The 'jpeg-archive' tool, if anyone was wondering, appears from the source code to not produce an archive file of any kind but just a directory of lossily compressed files, does no deduplication on the file or image level, stores no hash sums, creates no forward error correction information, does not shard or store across multiple storage services under the LOCKSS principle, and otherwise doesn't do anything relevant for long-term archival storage. The title of the submission and tool are more aspirational than descriptive.
Yup, it just re-compresses the photos to save some space potentially sacrificing the quality of originals. Nothing to do with the backing up the files securely. And also not something any photographer would ever do to photos, but I guess it can be useful when you have tones of holiday snapshots where maximum quality or ability to edit raw photos in future is not a concern.
I imagine this tool served a need to store lots of images online and that there are wider use cases for image libraries and ecommerce stores where lots of porduct images are needed to be served efficiently.
Sadly it is not 'jpeg-and-png' and you do need to keep some images in PNG becuase you cannot have transparency in JPEG.
Much can be done with 4:2:0 colour and the optimiser tools Google recommend. In PNG world I like pngquant for some images but not all. It is also possible to prepare images in Imagemagick to suit an optimiser.
However, storage is cheap and there are better ways. Google's Pagespeed for NGINX and Apache works wonders at serving optimised images. This abstracts the problem away from code so there is no need to be worrying about image sizes over the web, size in pixels or bytes.

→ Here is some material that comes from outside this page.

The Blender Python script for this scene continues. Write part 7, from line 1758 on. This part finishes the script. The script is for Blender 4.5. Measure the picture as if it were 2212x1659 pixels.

I don't think this tool is about providing a professional archiving solution, just efficiently processing an online image library so that you have an extremely practical archive regardless of what compression ratio images were originally uploaded at.
The use of all cores to quickly process all images was instructive. However, in real life it is more useful to have a cron job that just updates all images to correct standards slowly in the background, not using all cores.
I would like to see some comparisons against more commonly used jpeg optimisers.
What layer of the filesystem it should be handled at can be debated (a tar with separate PAR2s? a single archive split into multiple ZFEC shares?) but that sort of thing is precisely what a long-term archiving tool should be handling for you. I don't want to mess with par2create by hand anymore than I want to try Imagemagick on multiple settings to get an acceptable tradeoff.